Amelie Lee ’23
Copy Editor
When I first finished “The Handmaid’s Tale” by Margaret Atwood, I closed the novel desperate for more. The ending, while hopeful in its own way, left me wishing for a less obscure conclusion in which the reader found out what happened to Ofglen and learned exactly how Gilead would fall. Yet, after a couple years of contemplation, spent rereading the book and watching far too many episodes of Hulu’s TV show adaptation, I found myself increasingly satisfied with the way Atwood ended the story. I decided that life, and surely complex dystopias based on religious oppression, are more complicated than fictional happy endings, and leaving the reader to interpret what happens to each character is a far more realistic and nuanced ending to such a heavy and storyline. And for 34 years, Margaret Atwood seemed to agree with me. Yet, in September of 2019, riding the coattails of season 3 of the TV show, Atwood released The Testaments, a sequel to The Handmaid’s Tale set 15 years after the original novel.
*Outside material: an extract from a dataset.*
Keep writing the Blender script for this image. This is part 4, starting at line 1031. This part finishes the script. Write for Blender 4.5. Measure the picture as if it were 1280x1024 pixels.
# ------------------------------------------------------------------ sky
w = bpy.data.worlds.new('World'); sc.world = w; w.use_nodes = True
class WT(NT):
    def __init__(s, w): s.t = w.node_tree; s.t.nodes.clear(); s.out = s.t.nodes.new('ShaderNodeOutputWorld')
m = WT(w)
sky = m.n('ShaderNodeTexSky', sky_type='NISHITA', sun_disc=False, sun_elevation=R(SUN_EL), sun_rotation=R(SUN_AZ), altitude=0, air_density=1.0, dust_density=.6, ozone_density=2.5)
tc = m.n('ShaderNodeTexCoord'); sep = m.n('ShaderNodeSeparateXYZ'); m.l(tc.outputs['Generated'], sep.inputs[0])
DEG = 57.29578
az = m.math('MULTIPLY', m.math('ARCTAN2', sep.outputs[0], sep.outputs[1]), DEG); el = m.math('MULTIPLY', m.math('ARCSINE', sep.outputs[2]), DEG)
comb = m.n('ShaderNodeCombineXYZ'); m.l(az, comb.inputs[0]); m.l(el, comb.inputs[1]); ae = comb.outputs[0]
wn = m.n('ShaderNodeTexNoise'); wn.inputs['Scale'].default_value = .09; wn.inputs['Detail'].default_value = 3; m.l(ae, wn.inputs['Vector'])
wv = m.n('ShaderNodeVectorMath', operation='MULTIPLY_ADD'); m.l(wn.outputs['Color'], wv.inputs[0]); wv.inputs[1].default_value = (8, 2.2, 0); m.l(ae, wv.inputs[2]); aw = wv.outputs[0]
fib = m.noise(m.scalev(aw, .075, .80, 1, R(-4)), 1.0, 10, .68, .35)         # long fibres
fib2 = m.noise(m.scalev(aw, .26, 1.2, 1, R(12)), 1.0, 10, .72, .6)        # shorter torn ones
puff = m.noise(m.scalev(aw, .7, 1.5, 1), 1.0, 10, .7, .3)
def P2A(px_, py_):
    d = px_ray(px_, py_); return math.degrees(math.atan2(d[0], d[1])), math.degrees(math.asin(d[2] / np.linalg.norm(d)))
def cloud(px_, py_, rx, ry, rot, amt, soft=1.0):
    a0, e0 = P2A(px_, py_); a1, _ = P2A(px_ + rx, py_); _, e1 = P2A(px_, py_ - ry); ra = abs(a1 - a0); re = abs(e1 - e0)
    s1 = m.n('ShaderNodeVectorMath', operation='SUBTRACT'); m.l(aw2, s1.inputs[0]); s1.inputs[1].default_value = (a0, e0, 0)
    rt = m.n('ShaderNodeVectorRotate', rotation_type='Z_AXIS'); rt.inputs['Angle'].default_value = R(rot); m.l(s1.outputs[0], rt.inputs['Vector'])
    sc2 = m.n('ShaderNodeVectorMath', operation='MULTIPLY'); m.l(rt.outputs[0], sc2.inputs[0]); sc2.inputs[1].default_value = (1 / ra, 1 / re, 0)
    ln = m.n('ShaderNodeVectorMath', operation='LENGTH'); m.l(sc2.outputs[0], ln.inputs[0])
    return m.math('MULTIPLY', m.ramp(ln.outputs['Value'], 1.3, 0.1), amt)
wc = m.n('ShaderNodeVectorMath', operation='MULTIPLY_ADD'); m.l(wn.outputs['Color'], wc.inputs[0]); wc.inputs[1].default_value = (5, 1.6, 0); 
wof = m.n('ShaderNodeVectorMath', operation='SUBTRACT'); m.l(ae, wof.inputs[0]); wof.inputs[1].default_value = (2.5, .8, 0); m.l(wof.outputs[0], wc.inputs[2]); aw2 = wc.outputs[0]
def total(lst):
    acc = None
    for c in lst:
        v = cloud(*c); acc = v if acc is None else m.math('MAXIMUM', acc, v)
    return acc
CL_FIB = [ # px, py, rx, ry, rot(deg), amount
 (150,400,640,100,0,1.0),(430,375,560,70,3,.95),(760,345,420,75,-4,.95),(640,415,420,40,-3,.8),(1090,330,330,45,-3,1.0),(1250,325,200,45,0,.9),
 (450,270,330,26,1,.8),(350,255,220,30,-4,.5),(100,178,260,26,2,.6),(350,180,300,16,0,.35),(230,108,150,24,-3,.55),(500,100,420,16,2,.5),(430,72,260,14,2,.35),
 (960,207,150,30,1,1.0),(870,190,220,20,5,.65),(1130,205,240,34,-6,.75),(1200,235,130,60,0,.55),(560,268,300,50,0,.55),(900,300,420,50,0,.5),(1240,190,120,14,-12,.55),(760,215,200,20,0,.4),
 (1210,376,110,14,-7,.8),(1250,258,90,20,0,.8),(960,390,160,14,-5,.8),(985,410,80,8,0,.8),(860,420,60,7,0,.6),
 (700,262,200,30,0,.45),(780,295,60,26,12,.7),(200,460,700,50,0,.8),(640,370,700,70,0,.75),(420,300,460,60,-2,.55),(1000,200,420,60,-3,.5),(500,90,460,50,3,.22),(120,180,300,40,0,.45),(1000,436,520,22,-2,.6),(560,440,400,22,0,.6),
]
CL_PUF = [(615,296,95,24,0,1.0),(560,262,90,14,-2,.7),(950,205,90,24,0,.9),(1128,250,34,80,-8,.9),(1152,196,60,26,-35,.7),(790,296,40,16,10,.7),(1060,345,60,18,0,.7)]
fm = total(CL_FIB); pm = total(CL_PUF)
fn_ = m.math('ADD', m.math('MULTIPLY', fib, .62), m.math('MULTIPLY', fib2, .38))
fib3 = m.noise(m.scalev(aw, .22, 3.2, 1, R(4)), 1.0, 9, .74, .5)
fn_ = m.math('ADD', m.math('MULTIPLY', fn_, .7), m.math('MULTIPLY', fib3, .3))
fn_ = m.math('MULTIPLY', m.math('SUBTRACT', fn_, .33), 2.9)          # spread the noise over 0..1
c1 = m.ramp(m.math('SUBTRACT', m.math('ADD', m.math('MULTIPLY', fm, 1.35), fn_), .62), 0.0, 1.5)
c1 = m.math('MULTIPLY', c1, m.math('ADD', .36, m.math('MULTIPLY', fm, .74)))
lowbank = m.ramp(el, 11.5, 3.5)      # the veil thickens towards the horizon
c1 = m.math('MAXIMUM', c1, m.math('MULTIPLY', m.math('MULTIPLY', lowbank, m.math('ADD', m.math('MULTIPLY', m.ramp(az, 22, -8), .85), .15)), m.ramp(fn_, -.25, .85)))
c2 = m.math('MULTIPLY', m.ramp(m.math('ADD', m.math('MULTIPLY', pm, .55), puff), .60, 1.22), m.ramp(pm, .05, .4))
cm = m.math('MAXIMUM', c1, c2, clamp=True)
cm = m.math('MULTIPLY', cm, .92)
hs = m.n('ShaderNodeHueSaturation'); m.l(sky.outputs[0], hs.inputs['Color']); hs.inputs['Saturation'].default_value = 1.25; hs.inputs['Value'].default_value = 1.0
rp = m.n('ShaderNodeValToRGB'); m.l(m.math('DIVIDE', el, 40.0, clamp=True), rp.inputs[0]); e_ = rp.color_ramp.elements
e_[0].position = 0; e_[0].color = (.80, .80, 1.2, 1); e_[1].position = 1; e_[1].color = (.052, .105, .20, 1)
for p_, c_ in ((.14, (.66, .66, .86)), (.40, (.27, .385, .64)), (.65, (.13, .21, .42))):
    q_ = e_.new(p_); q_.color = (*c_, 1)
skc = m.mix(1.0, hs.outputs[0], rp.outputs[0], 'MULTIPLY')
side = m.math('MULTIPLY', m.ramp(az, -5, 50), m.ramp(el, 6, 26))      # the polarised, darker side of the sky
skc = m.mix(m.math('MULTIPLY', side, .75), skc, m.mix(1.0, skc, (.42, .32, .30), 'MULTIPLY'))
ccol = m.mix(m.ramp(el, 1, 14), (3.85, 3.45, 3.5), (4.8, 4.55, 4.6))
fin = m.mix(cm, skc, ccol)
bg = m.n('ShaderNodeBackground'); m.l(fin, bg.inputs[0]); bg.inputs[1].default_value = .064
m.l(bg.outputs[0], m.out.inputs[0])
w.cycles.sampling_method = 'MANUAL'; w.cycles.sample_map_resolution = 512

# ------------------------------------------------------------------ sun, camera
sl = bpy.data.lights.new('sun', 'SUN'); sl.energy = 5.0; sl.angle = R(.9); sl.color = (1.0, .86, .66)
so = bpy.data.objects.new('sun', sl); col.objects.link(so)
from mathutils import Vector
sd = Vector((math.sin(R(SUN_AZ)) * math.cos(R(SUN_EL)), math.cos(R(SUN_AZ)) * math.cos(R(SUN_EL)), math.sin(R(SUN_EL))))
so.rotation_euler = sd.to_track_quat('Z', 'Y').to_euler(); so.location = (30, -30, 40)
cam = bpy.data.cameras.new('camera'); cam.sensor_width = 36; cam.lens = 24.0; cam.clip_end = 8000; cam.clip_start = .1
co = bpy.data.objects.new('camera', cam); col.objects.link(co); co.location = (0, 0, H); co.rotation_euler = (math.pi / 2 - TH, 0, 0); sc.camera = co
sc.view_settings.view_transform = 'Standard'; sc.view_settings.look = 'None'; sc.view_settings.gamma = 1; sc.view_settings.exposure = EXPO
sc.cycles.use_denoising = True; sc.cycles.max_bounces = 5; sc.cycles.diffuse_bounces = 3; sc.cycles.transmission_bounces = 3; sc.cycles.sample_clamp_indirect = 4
As usual, Atwood is a phenomenal writer. The characters she creates in the sequel are vivid, with three new female perspectives intertwining to illustrate a deeper portrait of Gilead. We hear from Agnes, a young girl brought up in Gilead’s elite, freshly groomed to become a happy domestic wife to a commander. Daisy, a teen living in Canada, allows the readers to see Gilead from an international perspective, a heavy-hitting representation of how the world views America’s failures and radicalization. Lastly, we hear the voice of Aunt Lydia, a surprising reintroduction of a character we thought we knew and hated.
No longer focused on the plight of a singular handmaid, readers can see Gilead’s corruption from a broader viewpoint. Atwood’s worldbuilding is incredible, with details about Gilead’s formation allowing readers to fully understand how a religious dystopia could be implemented even in modern gender expectations of independence and equality. Agnes’ perspective in particular explores religious indoctrination from a young age and how a world of enforced sanctity leads to perverted abuse under the guise of purity. Together these three characters tell us about Gilead’s eventual demise, and how women work together against the odds to overcome years of religious malignance and institutional power.
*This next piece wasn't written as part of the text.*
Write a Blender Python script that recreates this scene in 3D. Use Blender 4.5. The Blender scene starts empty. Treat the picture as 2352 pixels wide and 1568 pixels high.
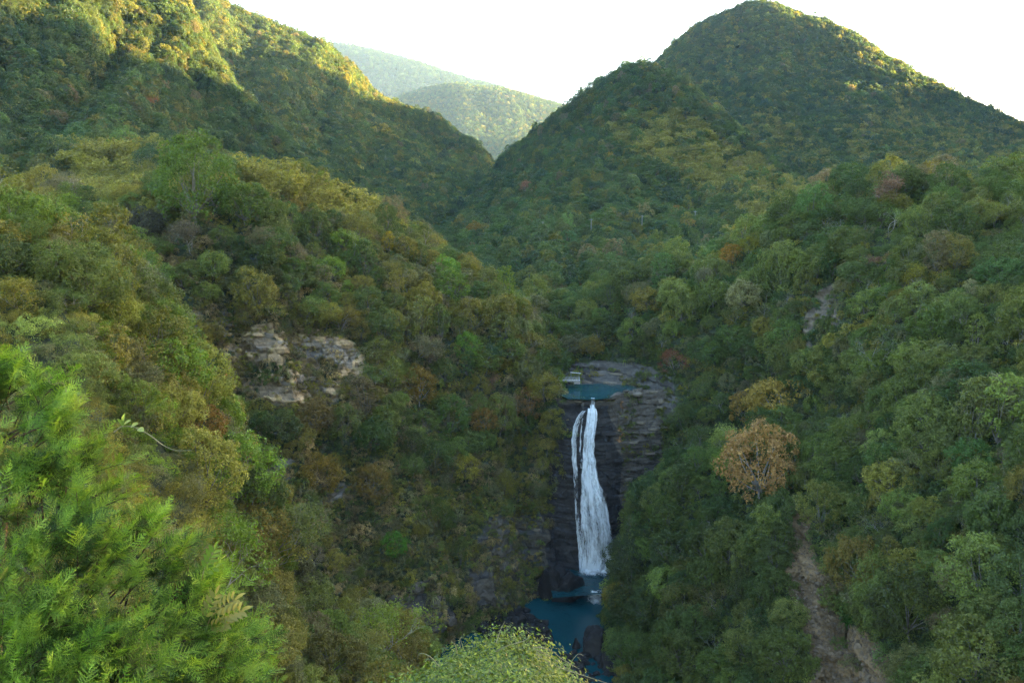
import bpy, math, random
import numpy as np
from mathutils import Vector, Matrix
from mathutils.bvhtree import BVHTree

rng = np.random.default_rng(7)
random.seed(7)
scene = bpy.context.scene
C = scene.collection
R = math.radians

# ------------------------------------------------------------------ camera, sky, sun, exposure
FD = 1811.0                      # focal length in picture units (picture 2352 x 1568 units)
PITCH = R(8.0)
cam = bpy.data.cameras.new("camera")
cam.sensor_width = 36.0
cam.lens = 36.0 * FD / 2352.0
cam.clip_start = 0.1
cam.clip_end = 30000.0
camo = bpy.data.objects.new("camera", cam)
camo.rotation_euler = (R(90) - PITCH, 0, 0)
C.objects.link(camo)
scene.camera = camo

SUN_AZ = R(60.0)                 # to the right of the viewing direction
SUN_EL = R(10.5)
world = bpy.data.worlds.new("World")
scene.world = world
world.use_nodes = True
wn = world.node_tree
sky = wn.nodes.new("ShaderNodeTexSky")
sky.sky_type = 'NISHITA'
sky.sun_disc = False
sky.sun_elevation = SUN_EL
sky.sun_rotation = SUN_AZ
sky.altitude = 400.0
sky.air_density = 1.0
sky.dust_density = 3.0
sky.ozone_density = 1.0
bg = wn.nodes["Background"]
bg.inputs[1].default_value = 0.095
wn.links.new(sky.outputs[0], bg.inputs[0])

sun = bpy.data.lights.new("sun", 'SUN')
sun.energy = 5.0
sun.angle = R(0.6)
sun.color = (1.0, 0.71, 0.31)
suno = bpy.data.objects.new("sun", sun)
sdir = Vector((math.sin(SUN_AZ) * math.cos(SUN_EL), math.cos(SUN_AZ) * math.cos(SUN_EL), math.sin(SUN_EL)))
suno.rotation_euler = sdir.to_track_quat('Z', 'Y').to_euler()
C.objects.link(suno)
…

Once I started the book, I could not put it down. Finally, I got to know what happened to the characters we had seen struggle for so long. After years, I got to know how Gilead’s reign was eventually shattered, due, of course, to girl power and internal connivings of now redeemed Aunt Lydia. Yet, as much as I enjoyed this new exploration of Gilead and the satisfaction of seeing such an overtly evil organization finally come to an end, I finished the book unsettled.
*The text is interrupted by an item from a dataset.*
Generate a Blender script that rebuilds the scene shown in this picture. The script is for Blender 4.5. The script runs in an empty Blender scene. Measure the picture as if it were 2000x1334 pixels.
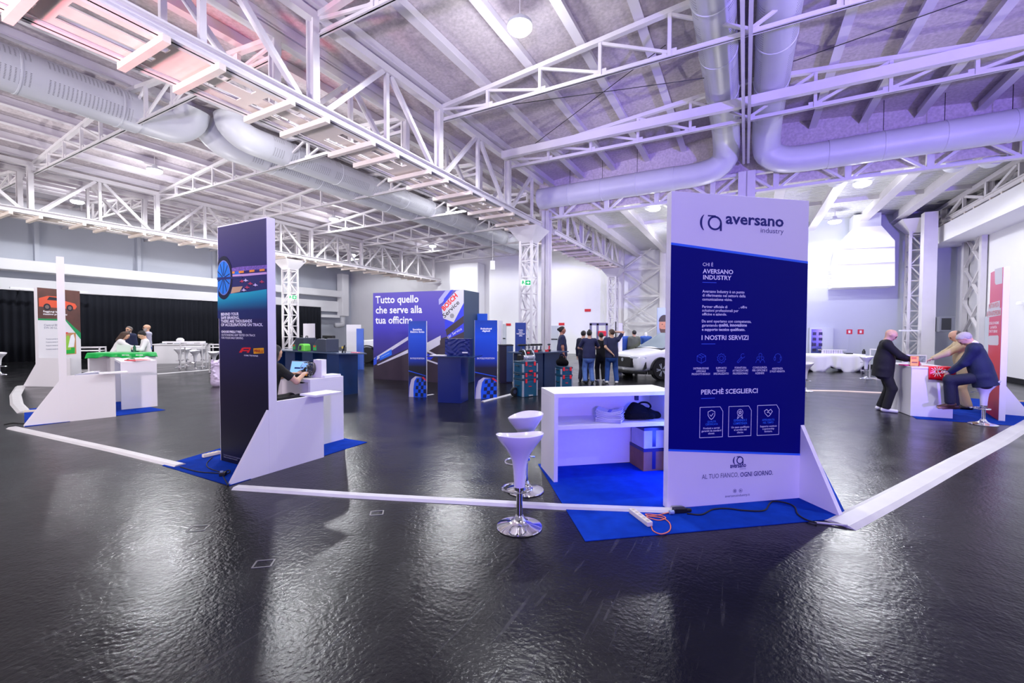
import bpy, bmesh, math, random
import numpy as np
from mathutils import Vector, Matrix

SC = bpy.context.scene
COL = SC.collection
rnd = random.Random(7)
PI = math.pi

# ------------------------------------------------------------------ camera
FPX, PITCH, ROLL, CAMZ = 840.0, math.radians(1.535), math.radians(0.21), 1.685
cd = bpy.data.cameras.new('camera')
cd.sensor_width = 36.0
cd.lens = 36.0 * FPX / 2000.0
cd.clip_end = 200
cam = bpy.data.objects.new('camera', cd)
COL.objects.link(cam)
CAMR = Matrix.Rotation(PI / 2 - PITCH, 3, 'X') @ Matrix.Rotation(ROLL, 3, 'Z')
cam.matrix_world = Matrix.Translation((0, 0, CAMZ)) @ CAMR.to_4x4()
SC.camera = cam

# ------------------------------------------------------------------ exposure, world
SC.view_settings.view_transform = 'Standard'
SC.view_settings.look = 'None'
SC.view_settings.gamma = 1.0
SC.view_settings.exposure = 0.15
SC.view_settings.use_curve_mapping = False
SC.cycles.use_denoising = True
SC.cycles.max_bounces = 7
SC.cycles.diffuse_bounces = 4
SC.cycles.glossy_bounces = 4
SC.cycles.transmission_bounces = 4
SC.cycles.transparent_max_bounces = 6
SC.cycles.caustics_reflective = False
SC.cycles.caustics_refractive = False
SC.cycles.sample_clamp_indirect = 6.0
wd = bpy.data.worlds.new('hall_air')
SC.world = wd
wd.use_nodes = True
wd.node_tree.nodes['Background'].inputs[0].default_value = (0.86, 0.80, 1.0, 1)
wd.node_tree.nodes['Background'].inputs[1].default_value = 0.27

# the hall's own axes: U runs along the main girders away from us, V across them
TH = math.radians(28.44)
U2 = Vector((math.sin(TH), math.cos(TH)))
V2 = Vector((math.cos(TH), -math.sin(TH)))


def W(u, v, z=0.0):
    return Vector((u * U2.x + v * V2.x, u * U2.y + v * V2.y, z))


def toUV(p):
    return p[0] * U2.x + p[1] * U2.y, p[0] * V2.x + p[1] * V2.y


def ray(px, py):
    return CAMR @ Vector(((px - 1000) / FPX, -(py - 667) / FPX, -1.0))


def G(px, py, z=0.0):
    d = ray(px, py)
    t = (z - CAMZ) / d.z
    return Vector((d.x * t, d.y * t, z))


def D(px, py, y):
    d = ray(px, py)
    t = y / d.y
    return Vector((d.x * t, y, CAMZ + d.z * t))


def light(name, kind, loc, energy, color=(1, 1, 1), size=0.3, to=None, spot=None, blend=0.6):
    ld = bpy.data.lights.new(name, kind)
    ld.energy = energy
    ld.color = color
    if kind == 'AREA':
        ld.shape = 'DISK'
        ld.size = size
    else:
        ld.shadow_soft_size = size
    if kind == 'SPOT':
        ld.spot_size = spot
        ld.spot_blend = blend
    o = bpy.data.objects.new(name, ld)
    COL.objects.link(o)
    o.location = loc
    if to is not None:
        o.rotation_euler = (Vector(to) - Vector(loc)).to_track_quat('-Z', 'Y').to_euler()
    return o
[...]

While “The Handmaid’s Tale” was beautifully obscure, “The Testaments” seemed unrealistically hopeful. Every loose end was tied up in its conclusion, every character perfectly contrived to bring an end to Gilead. “The Testaments” is hopeful, but it doesn’t speak to readers in the same way as the realistic nuance of “The Handmaid’s Tale.” For those who see oppressive dystopias reflected in today’s political climate, the uncertain ending of the novel allows us to see the complications of institutional oppression as it is, not an easily solvable problem that a couple of go-getter rebels can get together to solve.
By simplifying the storyline, the thematic message of the sequel feels confusing and manufactured. As Aunt Lydia was revealed to be working against Gilead, I was absolutely confounded as to what we were supposed to take away from the story. Am I supposed to believe that Aunt Lydia, who just last book forced a room full of girls to yell “her fault” at a rape victim, was secretly supporting female empowerment this whole time? Does Atwood want us to blindly trust authority in hopes that they eventually will take down the system from the inside? As much as I’d like Mike Pence to suddenly reveal himself to have been advanving LGBTQ rights all along, destroying the Republican Party from the inside, Atwood’s dramatic ending no longer feels like a reflection of the complexity of radicalization and power. Instead, it feels as if current events made Atwood feel so hopeless that she needed to write herself a happy ending, one where oppression can be neatly defeated through a detailed plan of attack.
“The Testaments” isn’t a bad book; for my past self hoping for a neat happy conclusion, it was a perfect sequel. But now, as tens of thousands of readers and viewers look to the story of “The Handmaid’s Tale” as a representation of social oppression, it feels like Atwood took the easy way out, reducing the complex world we know so well to a simple fight between good and evil.